The Biography Paragraph
Perhaps the most quietly extraordinary element of the modern order of service is what might be called the biographical note: that brief paragraph, usually printed on the inside page, which attempts to compress a human life into a hundred and fifty words. These miniature life-writings are among the most pressurised forms of prose produced in Britain today.
They must be true without being painful. They must be celebratory without being dishonest. They must acknowledge complexity — a difficult marriage, a career cut short, a long illness — through omission rather than evasion. They are written, typically, by people who have never written anything of the kind before, in the days immediately following a death, often in collaboration with siblings or partners who hold different versions of the same life. The negotiation that precedes these paragraphs is itself a form of literary editing: whose memory takes precedence, which anecdote survives the cut, which decades receive the most space.

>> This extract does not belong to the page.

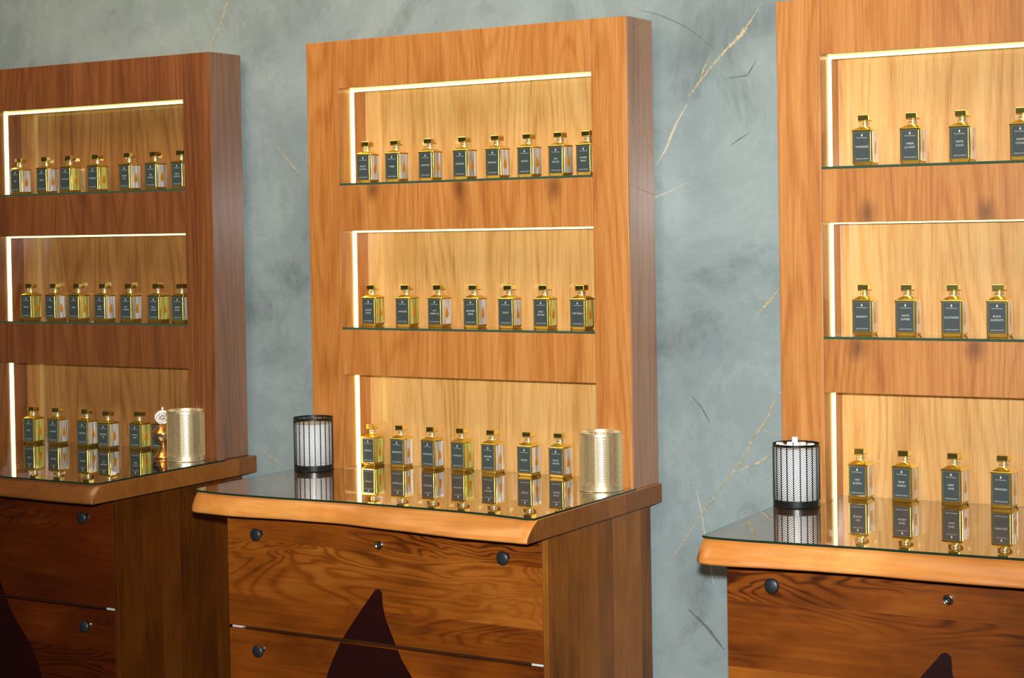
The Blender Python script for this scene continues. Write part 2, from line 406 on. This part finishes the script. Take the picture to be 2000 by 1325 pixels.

The result is a genre with its own conventions, its own syntax of warmth. He will be deeply missed by all who knew him. She faced her illness with characteristic courage and humour. A devoted father, grandfather, and friend. These formulations are not clichés in the pejorative sense — they are load-bearing structures, conventional precisely because they carry weight that more original language might buckle under.
What We Keep
The order of service outlasts the funeral. It is the physical residue of a day that resists physical residue — grief being, by its nature, an experience that resists documentation. People keep these pamphlets for decades. They find them in the pages of books, in the backs of drawers, in the boxes that surface when houses are cleared. In this sense, they function as a kind of archive: not of the person who has died, exactly, but of the community's attempt, on a specific afternoon, to make meaning from loss.
That attempt — imperfect, rushed, tenderly assembled — is what makes these documents literary. Not because they aspire to art, but because they do what literature has always done: they take the raw material of a life and impose upon it the consoling, necessary fiction of a story with a shape. Britain is not, on the whole, a culture comfortable with the explicit discussion of death. But in these small pamphlets, passed hand to hand in church porches and crematorium car parks, it has developed a form of mortuary literature that is both deeply conventional and quietly radical.
The grammar of grief, it turns out, has its own eloquence.